The strip of Seven Mile that has been spruced up used to have restaurants, bakeries and other small businesses that closed in the past decade, Bashe said. He is hopeful that Perfecting Church, a megachurch that's been under construction for more than a decade at Seven Mile and Woodward, will finally open and provide the spark for small businesses again.

Despite being upset over his building's unexpected paint job, Bashe was open-minded about the Rocket Mortgage Classic.

"If it brings attention and people, yeah, sure why not?"

'Secret place'

Perhaps no residents are more thrilled than the ones who live in the Detroit Golf Club community, the upscale enclave of 126 historic homes bordering the fairways and greens. Longtime residents like Doris Ewing and Leigh and Lane Coleman have great views from their backyards.

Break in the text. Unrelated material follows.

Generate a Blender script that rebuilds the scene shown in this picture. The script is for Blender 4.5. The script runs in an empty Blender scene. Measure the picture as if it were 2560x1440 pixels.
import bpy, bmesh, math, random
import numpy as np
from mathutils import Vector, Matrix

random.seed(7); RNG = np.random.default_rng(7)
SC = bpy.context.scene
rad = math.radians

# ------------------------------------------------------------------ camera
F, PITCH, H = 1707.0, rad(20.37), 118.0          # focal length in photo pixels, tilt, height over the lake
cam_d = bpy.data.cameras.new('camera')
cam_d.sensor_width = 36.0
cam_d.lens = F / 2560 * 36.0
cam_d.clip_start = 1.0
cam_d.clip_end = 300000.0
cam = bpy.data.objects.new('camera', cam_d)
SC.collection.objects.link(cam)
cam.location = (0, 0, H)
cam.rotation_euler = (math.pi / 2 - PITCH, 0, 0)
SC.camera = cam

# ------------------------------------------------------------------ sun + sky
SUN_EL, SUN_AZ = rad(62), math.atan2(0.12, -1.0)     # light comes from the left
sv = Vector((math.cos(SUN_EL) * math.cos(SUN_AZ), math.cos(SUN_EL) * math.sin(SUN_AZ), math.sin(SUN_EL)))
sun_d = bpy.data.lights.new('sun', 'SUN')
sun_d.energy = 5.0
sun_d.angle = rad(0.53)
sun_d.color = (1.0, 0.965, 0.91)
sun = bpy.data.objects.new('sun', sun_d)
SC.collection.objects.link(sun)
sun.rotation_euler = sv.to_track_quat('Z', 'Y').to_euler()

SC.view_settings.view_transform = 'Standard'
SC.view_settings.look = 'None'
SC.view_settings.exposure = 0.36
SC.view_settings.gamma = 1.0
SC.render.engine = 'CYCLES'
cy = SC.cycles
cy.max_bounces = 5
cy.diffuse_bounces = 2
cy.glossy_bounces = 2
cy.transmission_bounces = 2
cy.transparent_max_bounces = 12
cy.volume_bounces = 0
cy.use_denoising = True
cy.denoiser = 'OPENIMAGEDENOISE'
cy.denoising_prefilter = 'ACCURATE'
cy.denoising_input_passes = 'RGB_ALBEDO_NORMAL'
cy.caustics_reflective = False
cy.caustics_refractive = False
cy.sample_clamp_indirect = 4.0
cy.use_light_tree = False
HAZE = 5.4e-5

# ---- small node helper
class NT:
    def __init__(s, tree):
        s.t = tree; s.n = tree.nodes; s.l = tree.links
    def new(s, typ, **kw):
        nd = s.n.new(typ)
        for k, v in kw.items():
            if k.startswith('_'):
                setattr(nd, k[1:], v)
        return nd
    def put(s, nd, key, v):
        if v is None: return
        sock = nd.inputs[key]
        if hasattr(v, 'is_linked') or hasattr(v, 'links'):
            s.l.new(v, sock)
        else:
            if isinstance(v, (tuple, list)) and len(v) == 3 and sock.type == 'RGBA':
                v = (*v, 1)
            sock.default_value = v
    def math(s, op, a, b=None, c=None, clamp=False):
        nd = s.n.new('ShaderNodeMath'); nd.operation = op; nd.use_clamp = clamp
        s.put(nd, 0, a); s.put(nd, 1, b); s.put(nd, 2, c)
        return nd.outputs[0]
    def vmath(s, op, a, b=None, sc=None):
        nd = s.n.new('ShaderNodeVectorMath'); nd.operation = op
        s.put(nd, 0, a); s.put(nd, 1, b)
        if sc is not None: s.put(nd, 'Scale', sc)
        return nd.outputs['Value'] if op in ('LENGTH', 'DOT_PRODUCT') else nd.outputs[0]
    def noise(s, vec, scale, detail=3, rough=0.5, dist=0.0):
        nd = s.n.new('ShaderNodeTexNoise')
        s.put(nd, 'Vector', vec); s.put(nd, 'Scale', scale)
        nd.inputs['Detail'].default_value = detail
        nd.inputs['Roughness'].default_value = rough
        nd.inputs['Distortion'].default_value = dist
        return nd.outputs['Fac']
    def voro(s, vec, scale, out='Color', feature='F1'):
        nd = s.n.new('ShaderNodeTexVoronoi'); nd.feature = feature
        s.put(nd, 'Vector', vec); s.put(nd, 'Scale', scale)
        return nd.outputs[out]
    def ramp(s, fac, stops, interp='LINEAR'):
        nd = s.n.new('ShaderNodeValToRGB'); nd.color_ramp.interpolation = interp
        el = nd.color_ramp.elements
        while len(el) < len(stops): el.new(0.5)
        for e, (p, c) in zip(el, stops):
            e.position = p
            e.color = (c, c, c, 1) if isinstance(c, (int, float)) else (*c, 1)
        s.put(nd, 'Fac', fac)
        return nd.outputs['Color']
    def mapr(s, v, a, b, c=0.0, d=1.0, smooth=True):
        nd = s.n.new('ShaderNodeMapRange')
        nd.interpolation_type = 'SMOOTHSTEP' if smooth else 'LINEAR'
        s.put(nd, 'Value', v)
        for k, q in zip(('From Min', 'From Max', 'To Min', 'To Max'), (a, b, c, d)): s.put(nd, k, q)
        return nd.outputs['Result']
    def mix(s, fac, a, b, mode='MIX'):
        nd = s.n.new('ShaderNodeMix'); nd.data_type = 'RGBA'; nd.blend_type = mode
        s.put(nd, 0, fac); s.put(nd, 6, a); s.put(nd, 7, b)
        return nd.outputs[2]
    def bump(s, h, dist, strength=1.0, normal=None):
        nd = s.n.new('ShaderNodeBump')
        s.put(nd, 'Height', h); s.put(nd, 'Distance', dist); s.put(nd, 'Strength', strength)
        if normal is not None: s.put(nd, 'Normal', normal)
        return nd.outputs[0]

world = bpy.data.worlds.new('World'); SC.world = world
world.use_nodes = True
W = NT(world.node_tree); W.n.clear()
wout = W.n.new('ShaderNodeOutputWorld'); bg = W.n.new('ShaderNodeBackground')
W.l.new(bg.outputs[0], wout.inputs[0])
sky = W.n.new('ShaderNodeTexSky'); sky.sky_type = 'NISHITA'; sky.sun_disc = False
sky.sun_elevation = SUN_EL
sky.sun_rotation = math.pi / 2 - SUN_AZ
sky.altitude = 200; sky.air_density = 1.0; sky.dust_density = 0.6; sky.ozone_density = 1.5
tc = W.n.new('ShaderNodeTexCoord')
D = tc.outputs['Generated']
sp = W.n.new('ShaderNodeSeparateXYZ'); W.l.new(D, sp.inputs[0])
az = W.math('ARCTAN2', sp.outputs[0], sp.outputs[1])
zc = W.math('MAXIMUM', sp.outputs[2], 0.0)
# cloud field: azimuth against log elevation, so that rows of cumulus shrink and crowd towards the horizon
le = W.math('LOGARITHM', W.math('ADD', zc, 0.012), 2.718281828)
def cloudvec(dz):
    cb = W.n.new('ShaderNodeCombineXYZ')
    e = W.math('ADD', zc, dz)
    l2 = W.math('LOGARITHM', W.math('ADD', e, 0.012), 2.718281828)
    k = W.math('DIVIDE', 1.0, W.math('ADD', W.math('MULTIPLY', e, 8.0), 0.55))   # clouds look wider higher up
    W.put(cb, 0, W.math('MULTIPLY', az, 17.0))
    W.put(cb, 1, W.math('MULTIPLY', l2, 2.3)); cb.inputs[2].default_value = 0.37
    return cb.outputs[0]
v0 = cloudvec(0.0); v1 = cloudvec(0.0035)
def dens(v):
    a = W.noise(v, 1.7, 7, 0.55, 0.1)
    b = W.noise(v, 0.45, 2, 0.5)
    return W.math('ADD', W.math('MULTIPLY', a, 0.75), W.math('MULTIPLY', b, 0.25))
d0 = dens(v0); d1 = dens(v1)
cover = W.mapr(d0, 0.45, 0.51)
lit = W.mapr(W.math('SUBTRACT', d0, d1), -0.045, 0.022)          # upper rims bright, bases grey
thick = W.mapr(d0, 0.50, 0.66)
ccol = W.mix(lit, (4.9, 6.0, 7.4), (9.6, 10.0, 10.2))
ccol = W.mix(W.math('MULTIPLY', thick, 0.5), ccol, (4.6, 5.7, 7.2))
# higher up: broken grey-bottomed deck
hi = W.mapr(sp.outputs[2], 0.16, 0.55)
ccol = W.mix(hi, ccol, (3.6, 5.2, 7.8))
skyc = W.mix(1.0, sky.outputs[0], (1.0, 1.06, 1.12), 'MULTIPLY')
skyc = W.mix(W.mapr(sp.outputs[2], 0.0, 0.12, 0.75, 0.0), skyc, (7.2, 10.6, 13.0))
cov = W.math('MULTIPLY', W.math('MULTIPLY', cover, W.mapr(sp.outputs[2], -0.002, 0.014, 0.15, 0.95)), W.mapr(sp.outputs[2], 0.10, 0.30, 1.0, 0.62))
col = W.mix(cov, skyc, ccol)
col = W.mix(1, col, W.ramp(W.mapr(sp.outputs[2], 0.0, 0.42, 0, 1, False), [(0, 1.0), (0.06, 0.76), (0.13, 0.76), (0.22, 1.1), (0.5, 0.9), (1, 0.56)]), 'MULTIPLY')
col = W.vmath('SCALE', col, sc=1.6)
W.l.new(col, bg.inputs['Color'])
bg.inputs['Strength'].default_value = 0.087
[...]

Homeowners Leigh Coleman, left, Doris Ewing and Lane Coleman can watch the action on the 9th hole at the Detroit Golf Club's North Course from the Colemans' pool.

The Detroit Golf Club was founded in 1899. It has two 18-hole courses designed by legendary architect Donald Ross. Its arts-and-crafts clubhouse was designed in 1918 by Albert Kahn, often called the architect of Detroit. Like many elite private country clubs, membership was exclusively white for decades. 

"Its first African American member was Mayor Coleman Young in 1986," said Lane Coleman. Previous mayors of Detroit received honorary memberships, but not Young, Coleman said. 

Earlier this decade, Lane Coleman became the second African American president of the Detroit Golf Club.  

"We sometimes feel like we live in this great secret place," Leigh Coleman said. "So maybe the only downside could be is our neighborhood may not be so secret anymore." 

Ewing, who also is African American and a member of the Detroit Golf Club, called the Rocket Mortgage Classic a "very satisfying moment."

"As people who believe in Detroit, as golfers proud of our diverse, beautiful club, yes, this is something we are ready for."